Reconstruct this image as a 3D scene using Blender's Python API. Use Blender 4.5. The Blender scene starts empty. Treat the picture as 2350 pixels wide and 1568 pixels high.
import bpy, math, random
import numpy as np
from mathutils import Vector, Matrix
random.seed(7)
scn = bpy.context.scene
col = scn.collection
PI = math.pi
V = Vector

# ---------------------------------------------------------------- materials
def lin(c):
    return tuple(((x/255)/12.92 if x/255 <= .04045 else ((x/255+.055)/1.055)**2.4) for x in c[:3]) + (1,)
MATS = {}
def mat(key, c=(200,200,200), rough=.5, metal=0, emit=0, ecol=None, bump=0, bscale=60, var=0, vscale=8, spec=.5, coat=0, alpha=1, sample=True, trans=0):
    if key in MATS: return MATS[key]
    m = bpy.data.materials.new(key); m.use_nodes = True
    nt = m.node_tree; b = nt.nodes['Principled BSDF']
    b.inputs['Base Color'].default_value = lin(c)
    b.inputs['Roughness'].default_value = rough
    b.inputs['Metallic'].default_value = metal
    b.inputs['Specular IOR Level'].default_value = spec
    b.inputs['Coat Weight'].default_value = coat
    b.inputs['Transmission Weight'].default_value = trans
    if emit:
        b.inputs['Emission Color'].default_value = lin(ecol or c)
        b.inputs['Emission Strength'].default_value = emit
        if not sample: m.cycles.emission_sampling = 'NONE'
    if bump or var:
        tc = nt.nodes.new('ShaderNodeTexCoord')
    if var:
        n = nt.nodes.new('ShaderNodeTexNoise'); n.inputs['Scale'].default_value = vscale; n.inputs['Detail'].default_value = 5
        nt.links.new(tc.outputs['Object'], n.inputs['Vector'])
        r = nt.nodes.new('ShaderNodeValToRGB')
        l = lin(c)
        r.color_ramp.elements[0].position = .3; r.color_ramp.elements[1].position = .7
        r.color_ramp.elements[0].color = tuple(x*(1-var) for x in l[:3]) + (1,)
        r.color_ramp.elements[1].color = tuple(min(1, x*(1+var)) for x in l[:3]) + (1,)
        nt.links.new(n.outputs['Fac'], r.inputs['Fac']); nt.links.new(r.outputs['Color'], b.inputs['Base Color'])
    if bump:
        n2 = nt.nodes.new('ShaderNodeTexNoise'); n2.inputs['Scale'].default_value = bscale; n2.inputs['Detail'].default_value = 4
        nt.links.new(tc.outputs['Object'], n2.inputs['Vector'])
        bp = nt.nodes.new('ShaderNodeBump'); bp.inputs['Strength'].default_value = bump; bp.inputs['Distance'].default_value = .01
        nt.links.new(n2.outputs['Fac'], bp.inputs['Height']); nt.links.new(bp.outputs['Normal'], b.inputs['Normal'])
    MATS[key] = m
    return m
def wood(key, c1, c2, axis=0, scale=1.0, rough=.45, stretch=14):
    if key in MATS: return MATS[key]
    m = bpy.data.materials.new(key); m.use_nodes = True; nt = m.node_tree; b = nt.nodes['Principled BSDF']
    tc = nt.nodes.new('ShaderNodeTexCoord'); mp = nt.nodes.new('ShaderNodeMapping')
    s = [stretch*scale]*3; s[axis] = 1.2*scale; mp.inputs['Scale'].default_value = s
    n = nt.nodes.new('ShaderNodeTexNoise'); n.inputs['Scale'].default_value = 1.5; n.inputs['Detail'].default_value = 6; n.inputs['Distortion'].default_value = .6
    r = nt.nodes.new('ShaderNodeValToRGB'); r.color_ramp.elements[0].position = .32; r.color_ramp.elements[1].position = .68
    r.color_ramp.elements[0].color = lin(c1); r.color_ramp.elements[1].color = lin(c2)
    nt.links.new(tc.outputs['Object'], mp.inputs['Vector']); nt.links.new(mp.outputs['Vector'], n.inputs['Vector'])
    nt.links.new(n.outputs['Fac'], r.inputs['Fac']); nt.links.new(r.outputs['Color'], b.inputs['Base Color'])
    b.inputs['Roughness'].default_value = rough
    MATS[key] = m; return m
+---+
WORK TO COMPLETE. Copy out the whole listing exactly.

RESULT.
Reconstruct this image as a 3D scene using Blender's Python API. Use Blender 4.5. The Blender scene starts empty. Treat the picture as 2350 pixels wide and 1568 pixels high.
import bpy, math, random
import numpy as np
from mathutils import Vector, Matrix
random.seed(7)
scn = bpy.context.scene
col = scn.collection
PI = math.pi
V = Vector

# ---------------------------------------------------------------- materials
def lin(c):
    return tuple(((x/255)/12.92 if x/255 <= .04045 else ((x/255+.055)/1.055)**2.4) for x in c[:3]) + (1,)
MATS = {}
def mat(key, c=(200,200,200), rough=.5, metal=0, emit=0, ecol=None, bump=0, bscale=60, var=0, vscale=8, spec=.5, coat=0, alpha=1, sample=True, trans=0):
    if key in MATS: return MATS[key]
    m = bpy.data.materials.new(key); m.use_nodes = True
    nt = m.node_tree; b = nt.nodes['Principled BSDF']
    b.inputs['Base Color'].default_value = lin(c)
    b.inputs['Roughness'].default_value = rough
    b.inputs['Metallic'].default_value = metal
    b.inputs['Specular IOR Level'].default_value = spec
    b.inputs['Coat Weight'].default_value = coat
    b.inputs['Transmission Weight'].default_value = trans
    if emit:
        b.inputs['Emission Color'].default_value = lin(ecol or c)
        b.inputs['Emission Strength'].default_value = emit
        if not sample: m.cycles.emission_sampling = 'NONE'
    if bump or var:
        tc = nt.nodes.new('ShaderNodeTexCoord')
    if var:
        n = nt.nodes.new('ShaderNodeTexNoise'); n.inputs['Scale'].default_value = vscale; n.inputs['Detail'].default_value = 5
        nt.links.new(tc.outputs['Object'], n.inputs['Vector'])
        r = nt.nodes.new('ShaderNodeValToRGB')
        l = lin(c)
        r.color_ramp.elements[0].position = .3; r.color_ramp.elements[1].position = .7
        r.color_ramp.elements[0].color = tuple(x*(1-var) for x in l[:3]) + (1,)
        r.color_ramp.elements[1].color = tuple(min(1, x*(1+var)) for x in l[:3]) + (1,)
        nt.links.new(n.outputs['Fac'], r.inputs['Fac']); nt.links.new(r.outputs['Color'], b.inputs['Base Color'])
    if bump:
        n2 = nt.nodes.new('ShaderNodeTexNoise'); n2.inputs['Scale'].default_value = bscale; n2.inputs['Detail'].default_value = 4
        nt.links.new(tc.outputs['Object'], n2.inputs['Vector'])
        bp = nt.nodes.new('ShaderNodeBump'); bp.inputs['Strength'].default_value = bump; bp.inputs['Distance'].default_value = .01
        nt.links.new(n2.outputs['Fac'], bp.inputs['Height']); nt.links.new(bp.outputs['Normal'], b.inputs['Normal'])
    MATS[key] = m
    return m
def wood(key, c1, c2, axis=0, scale=1.0, rough=.45, stretch=14):
    if key in MATS: return MATS[key]
    m = bpy.data.materials.new(key); m.use_nodes = True; nt = m.node_tree; b = nt.nodes['Principled BSDF']
    tc = nt.nodes.new('ShaderNodeTexCoord'); mp = nt.nodes.new('ShaderNodeMapping')
    s = [stretch*scale]*3; s[axis] = 1.2*scale; mp.inputs['Scale'].default_value = s
    n = nt.nodes.new('ShaderNodeTexNoise'); n.inputs['Scale'].default_value = 1.5; n.inputs['Detail'].default_value = 6; n.inputs['Distortion'].default_value = .6
    r = nt.nodes.new('ShaderNodeValToRGB'); r.color_ramp.elements[0].position = .32; r.color_ramp.elements[1].position = .68
    r.color_ramp.elements[0].color = lin(c1); r.color_ramp.elements[1].color = lin(c2)
    nt.links.new(tc.outputs['Object'], mp.inputs['Vector']); nt.links.new(mp.outputs['Vector'], n.inputs['Vector'])
    nt.links.new(n.outputs['Fac'], r.inputs['Fac']); nt.links.new(r.outputs['Color'], b.inputs['Base Color'])
    b.inputs['Roughness'].default_value = rough
    MATS[key] = m; return m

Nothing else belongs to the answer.